A plan to overhaul the UK’s unjust drugs policy is just around the corner

Ant Lehane

Values of fairness, justice and equality should underpin Labour Party policy and the way we seek to govern. For decades, the UK’s drug laws have gone against these ideals with the situation growing increasingly dire over the last ten years of Tory rule.
 We are currently in the midst of an unprecedented drug-related deaths crisis, with 5,546 people in the UK dying in 2018 from causes related to drugs – the highest figure on record. In the same year, 1,784 were killed on British roads. Like road victims, each of these casualties is someone’s son, someone’s daughter or sibling – as shown by this campaign group, it really could be ‘Anyone’s Child’ who falls victim to the drug crisis. And like road fatalities, many of these deaths were preventable.

Rising inequality, the stigmatisation and criminalisation of problematic drug users, and savage cuts to treatment services have brought us to this point. It is sadly no surprise that the areas worst-hit, such as parts of Scotland and the North East of England, are some of the poorest in the UK. 
Our drug laws are not helping. A recent study from the organisation Release revealed that Black people are nine times more likely to be stopped and searched for drugs than their white counterparts, despite being statistically less likely to use substances. Black people are also significantly overrepresented in prisons for drug charges – a direct result of our racist drug laws introduced 50 years ago.

All the while, Conservative ministers have admitted using Class A substances during their Oxbridge years – a confession that has come with no punishment despite the maximum penalty for merely possessing Class As being five years imprisonment. It really is one rule for them, and another rule for the rest of us – unfair, unjust and unequal.
 The Labour Campaign for Drug Policy Reform (LCDPR) was founded by Jeff Smith MP and the now Shadow Secretary for Housing Thangam Debbonaire MP and launched at a packed room at the 2018 Labour conference. Our purpose was to create a forum for members and supporters to debate and shape Labour’s drug policy for the future and campaign for change.

Since then, much has changed. The party’s 2019 manifesto promised to “establish a royal commission to develop a public health approach to substance misuse, focusing on harm reduction rather than criminalisation”. It was a paradigm shift in the party’s approach, showing a commitment to ending the long-lost war on drugs.
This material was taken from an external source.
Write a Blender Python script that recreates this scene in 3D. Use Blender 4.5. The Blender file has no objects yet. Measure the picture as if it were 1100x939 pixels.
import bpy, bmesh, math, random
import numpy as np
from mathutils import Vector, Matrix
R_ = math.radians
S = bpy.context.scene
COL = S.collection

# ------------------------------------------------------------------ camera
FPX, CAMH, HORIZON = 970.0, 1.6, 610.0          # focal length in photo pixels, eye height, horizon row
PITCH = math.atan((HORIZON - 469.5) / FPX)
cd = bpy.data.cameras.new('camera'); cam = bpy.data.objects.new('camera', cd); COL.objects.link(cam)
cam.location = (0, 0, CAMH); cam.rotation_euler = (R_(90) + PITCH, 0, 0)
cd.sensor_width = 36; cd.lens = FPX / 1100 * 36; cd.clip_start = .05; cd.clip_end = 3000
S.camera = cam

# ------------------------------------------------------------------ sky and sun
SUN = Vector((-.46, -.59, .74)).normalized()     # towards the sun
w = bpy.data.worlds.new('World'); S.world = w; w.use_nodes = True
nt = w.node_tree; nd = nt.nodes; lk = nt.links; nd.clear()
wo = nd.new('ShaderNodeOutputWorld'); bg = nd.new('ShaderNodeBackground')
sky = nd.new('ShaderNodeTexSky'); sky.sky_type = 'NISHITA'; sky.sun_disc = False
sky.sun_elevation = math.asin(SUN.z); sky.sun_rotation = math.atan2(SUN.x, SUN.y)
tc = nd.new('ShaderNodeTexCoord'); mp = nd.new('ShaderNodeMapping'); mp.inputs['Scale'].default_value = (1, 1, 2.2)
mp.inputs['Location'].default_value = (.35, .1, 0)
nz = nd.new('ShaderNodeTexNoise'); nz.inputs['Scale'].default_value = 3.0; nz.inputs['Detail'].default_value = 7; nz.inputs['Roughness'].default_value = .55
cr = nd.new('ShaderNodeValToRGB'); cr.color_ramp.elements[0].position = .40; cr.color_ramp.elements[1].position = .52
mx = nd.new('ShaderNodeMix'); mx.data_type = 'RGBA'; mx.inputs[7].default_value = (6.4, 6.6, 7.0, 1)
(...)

But there is a better way to do this than a time-consuming royal commission.
 The LCDPR has been working since the spring of 2019, through a series of public meetings, to gather views and generate ideas as to how Labour should tackle the problems associated with drug consumption and drug markets.

To facilitate these events, 18 grassroots Labour members were deployed as ambassadors to the campaign, tasked with coordinating meetings and acting as local points of contact with their communities.
 Over 700 people attended meetings hosted in Belfast, Bristol, Glasgow, Grimsby, Gorseinon, Liverpool, London, Newcastle, Portsmouth, Wolverhampton, York and at the 2019 Labour Party conference.
 The findings from this grassroots consultation has been synthesised by an expert working group comprising leaders in the fields of academia, addiction, healthcare, treatment, policing and policy. Comprehensive, transformative recommendations – based on the key themes emerging from the public meetings – are currently being drafted with a public release due in the autumn.

Our co-founder Jeff Smith said: “For decades, this country’s drug laws have contributed to massive health inequalities, intensified racial discrimination and failed our communities. Drugs policy is an important issue for Labour – and the people we seek to represent. I’ve been really encouraged by the conversations that have taken place since we started the campaign two years ago, with members and supporters engaging constructively, and prominent figures in Labour coming out and acknowledging that the war on drugs has failed and that we need a new approach. The launch of our recommendations will be a landmark moment in the campaign, setting out what we think should be in the next manifesto. I would encourage Labour supporters, members and parliamentarians to give them their full consideration.”

The LCDPR wants Labour members and supporters to be placed at the heart of decision making and for the party to implement evidence-based drug policies that reflect their experiences, values and concerns. That is why we will be calling on the Labour frontbench to consider our recommendations, open a dialogue and engage with our campaign – and ultimately to adopt our recommendations as party policy. 
We call on Labour members to embrace the societal benefits of drug policy reform, raise our recommendations at the Constituency Labour Party level and champion the cause. A comprehensive plan for how Labour should overhaul the UK’s unjust approach to drug policy is just around the corner – watch this space.